In the records below, pick out all lines containing the word "this".

◇ ◇ ◇ ◇ ◇ ◇ ◇

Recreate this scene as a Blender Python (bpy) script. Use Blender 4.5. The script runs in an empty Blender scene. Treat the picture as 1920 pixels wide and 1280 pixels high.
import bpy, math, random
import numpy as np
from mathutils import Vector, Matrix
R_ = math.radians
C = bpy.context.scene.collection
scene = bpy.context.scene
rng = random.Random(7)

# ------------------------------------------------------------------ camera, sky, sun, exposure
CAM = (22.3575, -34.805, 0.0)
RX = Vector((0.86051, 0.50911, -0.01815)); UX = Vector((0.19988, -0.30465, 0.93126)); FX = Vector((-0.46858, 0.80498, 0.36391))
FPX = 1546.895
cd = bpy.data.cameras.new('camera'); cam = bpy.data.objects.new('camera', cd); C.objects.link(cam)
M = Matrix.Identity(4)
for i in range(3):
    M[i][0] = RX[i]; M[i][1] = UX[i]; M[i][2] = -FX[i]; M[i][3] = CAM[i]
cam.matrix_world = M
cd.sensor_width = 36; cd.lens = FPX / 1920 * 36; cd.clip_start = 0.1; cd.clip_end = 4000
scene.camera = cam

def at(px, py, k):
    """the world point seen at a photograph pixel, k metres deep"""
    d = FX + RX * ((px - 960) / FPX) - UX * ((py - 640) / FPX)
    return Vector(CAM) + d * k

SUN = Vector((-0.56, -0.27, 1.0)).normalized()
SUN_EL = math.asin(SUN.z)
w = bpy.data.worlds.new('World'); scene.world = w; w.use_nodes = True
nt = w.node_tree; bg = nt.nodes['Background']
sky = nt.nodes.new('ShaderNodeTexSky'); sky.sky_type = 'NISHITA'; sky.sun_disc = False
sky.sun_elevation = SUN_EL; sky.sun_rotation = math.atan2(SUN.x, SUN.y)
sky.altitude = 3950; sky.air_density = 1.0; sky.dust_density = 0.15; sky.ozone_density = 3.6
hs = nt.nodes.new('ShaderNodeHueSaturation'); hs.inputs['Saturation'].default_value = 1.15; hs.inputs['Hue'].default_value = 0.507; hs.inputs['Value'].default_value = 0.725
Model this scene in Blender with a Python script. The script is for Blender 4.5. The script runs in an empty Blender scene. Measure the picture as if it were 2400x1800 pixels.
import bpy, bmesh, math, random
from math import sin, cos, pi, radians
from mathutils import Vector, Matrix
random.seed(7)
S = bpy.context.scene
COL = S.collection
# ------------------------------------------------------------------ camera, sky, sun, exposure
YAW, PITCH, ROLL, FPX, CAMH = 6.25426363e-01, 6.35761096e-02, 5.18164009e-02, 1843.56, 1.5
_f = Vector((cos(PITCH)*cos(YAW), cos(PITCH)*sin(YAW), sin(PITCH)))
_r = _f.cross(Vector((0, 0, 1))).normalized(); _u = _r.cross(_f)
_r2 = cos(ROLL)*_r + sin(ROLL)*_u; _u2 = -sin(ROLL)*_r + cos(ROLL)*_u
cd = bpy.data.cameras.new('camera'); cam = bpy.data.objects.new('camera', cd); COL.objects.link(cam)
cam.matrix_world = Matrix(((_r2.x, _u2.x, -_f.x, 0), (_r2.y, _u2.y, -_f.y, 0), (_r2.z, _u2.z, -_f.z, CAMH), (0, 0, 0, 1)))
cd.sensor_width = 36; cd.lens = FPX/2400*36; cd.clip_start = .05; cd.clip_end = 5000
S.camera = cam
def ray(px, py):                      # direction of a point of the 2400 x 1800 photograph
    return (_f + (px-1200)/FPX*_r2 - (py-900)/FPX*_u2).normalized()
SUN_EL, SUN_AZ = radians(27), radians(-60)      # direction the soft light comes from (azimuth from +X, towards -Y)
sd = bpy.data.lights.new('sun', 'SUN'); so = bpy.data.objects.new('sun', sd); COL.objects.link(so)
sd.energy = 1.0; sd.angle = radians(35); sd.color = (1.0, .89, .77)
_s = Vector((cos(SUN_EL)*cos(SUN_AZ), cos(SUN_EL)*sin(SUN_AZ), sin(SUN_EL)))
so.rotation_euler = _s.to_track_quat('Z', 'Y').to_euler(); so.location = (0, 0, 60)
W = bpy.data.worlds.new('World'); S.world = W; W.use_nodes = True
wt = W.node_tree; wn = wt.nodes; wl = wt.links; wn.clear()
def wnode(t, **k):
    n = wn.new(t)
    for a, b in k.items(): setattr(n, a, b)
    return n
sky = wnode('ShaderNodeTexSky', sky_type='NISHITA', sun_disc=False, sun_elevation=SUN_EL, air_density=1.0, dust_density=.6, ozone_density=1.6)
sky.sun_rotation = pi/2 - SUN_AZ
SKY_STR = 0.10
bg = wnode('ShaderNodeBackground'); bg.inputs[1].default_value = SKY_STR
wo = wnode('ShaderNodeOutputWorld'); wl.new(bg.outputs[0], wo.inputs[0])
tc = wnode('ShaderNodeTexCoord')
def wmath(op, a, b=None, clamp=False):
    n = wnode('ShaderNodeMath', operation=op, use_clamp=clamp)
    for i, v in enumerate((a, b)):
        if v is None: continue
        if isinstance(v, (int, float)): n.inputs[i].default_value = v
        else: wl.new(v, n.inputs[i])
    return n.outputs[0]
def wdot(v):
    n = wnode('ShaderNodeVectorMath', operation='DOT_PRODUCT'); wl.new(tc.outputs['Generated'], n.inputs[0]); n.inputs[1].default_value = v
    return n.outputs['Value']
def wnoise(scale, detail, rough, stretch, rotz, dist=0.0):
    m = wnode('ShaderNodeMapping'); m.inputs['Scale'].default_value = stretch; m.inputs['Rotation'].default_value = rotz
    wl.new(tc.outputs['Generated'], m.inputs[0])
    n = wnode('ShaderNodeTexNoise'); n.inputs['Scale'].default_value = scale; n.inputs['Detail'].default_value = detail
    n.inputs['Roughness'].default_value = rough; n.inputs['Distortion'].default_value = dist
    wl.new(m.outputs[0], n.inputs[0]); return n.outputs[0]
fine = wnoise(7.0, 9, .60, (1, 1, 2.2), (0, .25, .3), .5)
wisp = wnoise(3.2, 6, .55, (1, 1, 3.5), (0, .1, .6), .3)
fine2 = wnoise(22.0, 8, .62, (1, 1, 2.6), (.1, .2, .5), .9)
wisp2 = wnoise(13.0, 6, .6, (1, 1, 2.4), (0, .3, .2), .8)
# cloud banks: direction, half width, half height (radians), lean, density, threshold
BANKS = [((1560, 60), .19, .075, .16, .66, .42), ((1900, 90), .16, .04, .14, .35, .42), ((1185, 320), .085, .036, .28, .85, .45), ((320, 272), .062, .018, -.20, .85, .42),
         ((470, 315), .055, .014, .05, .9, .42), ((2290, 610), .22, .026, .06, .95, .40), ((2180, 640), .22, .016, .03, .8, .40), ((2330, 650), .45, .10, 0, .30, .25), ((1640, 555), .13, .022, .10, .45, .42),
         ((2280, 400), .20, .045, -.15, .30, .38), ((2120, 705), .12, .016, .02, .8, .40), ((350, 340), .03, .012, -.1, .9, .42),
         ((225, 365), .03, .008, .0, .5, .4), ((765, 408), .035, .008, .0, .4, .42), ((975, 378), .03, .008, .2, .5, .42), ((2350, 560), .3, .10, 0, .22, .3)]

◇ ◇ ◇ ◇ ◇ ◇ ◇

Final result:
Recreate this scene as a Blender Python (bpy) script. Use Blender 4.5. The script runs in an empty Blender scene. Treat the picture as 1920 pixels wide and 1280 pixels high.
Model this scene in Blender with a Python script. The script is for Blender 4.5. The script runs in an empty Blender scene. Measure the picture as if it were 2400x1800 pixels.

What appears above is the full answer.